AI in Sport

Soccer’s Data Analytics Awakening: How AI Is Rewriting Tactics

AI and data analytics are reshaping how soccer teams play and make decisions. Here's what the science behind the sport's data renaissance actually shows.

LUMIEN3 min read
Soccer's Data Analytics Awakening: How AI Is Rewriting Tactics

Jesse Davis, a computer science professor at KU Leuven in Belgium and head of its Sports Analytics Lab, is using AI and data analytics to find hidden tactical patterns in professional soccer. His work, highlighted by MIT Technology Review on June 11, 2026, challenges basic assumptions coaches and analysts have held for decades. One example: intentionally kicking the ball out of bounds at the very start of a match can actually create a prime scoring setup, something that looks like an error on the surface but makes statistical sense under the hood.

What happened

MIT Technology Review spotlighted the work of Jesse Davis and the Sports Analytics Lab at KU Leuven in Belgium. The lab sits at the front of what the publication describes as a “data awakening” in soccer, applying AI and data analytics to professional match data.

The research has surfaced counterintuitive findings.
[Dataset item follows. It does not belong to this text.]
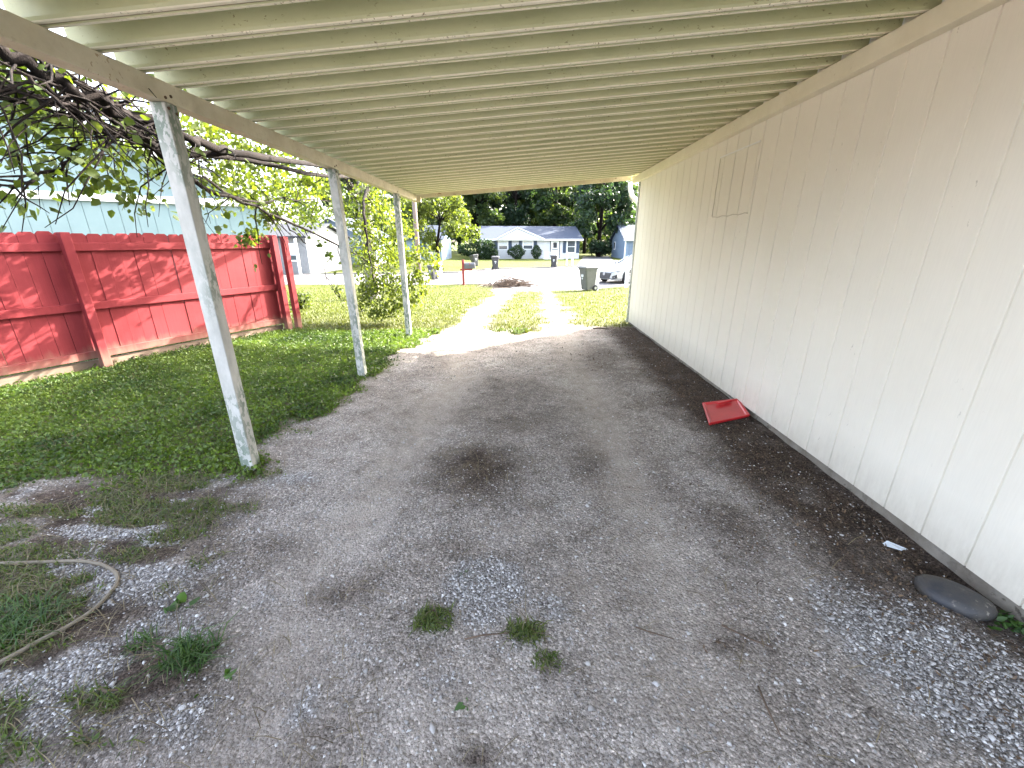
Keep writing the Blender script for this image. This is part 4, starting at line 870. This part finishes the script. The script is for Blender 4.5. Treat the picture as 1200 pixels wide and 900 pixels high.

One example cited: a team intentionally surrendering possession by kicking the ball out of bounds within seconds of kickoff. To most viewers, that reads as a mistake. According to Davis’s analysis, it can be a deliberate tactic with a measurable payoff in scoring probability.

The lab’s broader goal is to map tactical patterns that do not show up in traditional stats like goals, assists, or possession percentages. These are the kinds of insights that standard box scores have always missed.

Why it matters

Soccer has lagged behind sports like baseball and basketball in adopting data-driven analysis. Both of those sports have had well-funded analytics operations for over a decade. Soccer’s complexity, a continuous game with fewer discrete events, made it harder to model. Better tracking data and more compute power are closing that gap.

For clubs, this means decisions about player recruitment, in-game tactics, and set-piece design are increasingly informed by statistical evidence rather than intuition alone. For anyone building tools or products in the sports technology space, this signals a growing appetite for AI applications that go beyond simple dashboards.

The World Cup context matters too. A tournament watched by billions is now a live testing ground for ideas that started in academic labs. When a tactic influenced by data analytics plays out on that stage, it accelerates adoption across leagues at every level.

Our take

The interesting part here is not that AI is being used in sports. That has been true for years. What stands out is the specific type of insight Davis’s lab is chasing: moves that look wrong by conventional logic but are statistically sound.

That gap between what looks right and what the data supports is exactly where analytics creates real value. It is also where resistance is highest. Coaches, fans, and commentators all have strong priors about how the game “should” be played. Convincing them requires more than a good model. It requires trust, context, and clear communication.

We see the same pattern with clients adopting AI tools. The technology surfaces recommendations that feel counterintuitive. The barrier is rarely the algorithm. It is getting the person making the call to act on an output that contradicts their experience. That is a communication and trust problem, not a technical one.

Academic sports analytics labs like Davis’s are useful precisely because they are not selling anything. Their findings carry a credibility that vendor-backed research often does not.

What to do about it

If you work in sports technology, media, or fan engagement products, watch the KU Leuven Sports Analytics Lab’s published research. Academic outputs from groups like this tend to show up in products and platforms one to three years later. Getting familiar with the concepts now puts you ahead of the curve when clients start asking for them.

More broadly: if you are using any analytics tool where the recommendations regularly surprise you, that surprise is worth investigating rather than dismissing. The finding that looks wrong is sometimes the most valuable one.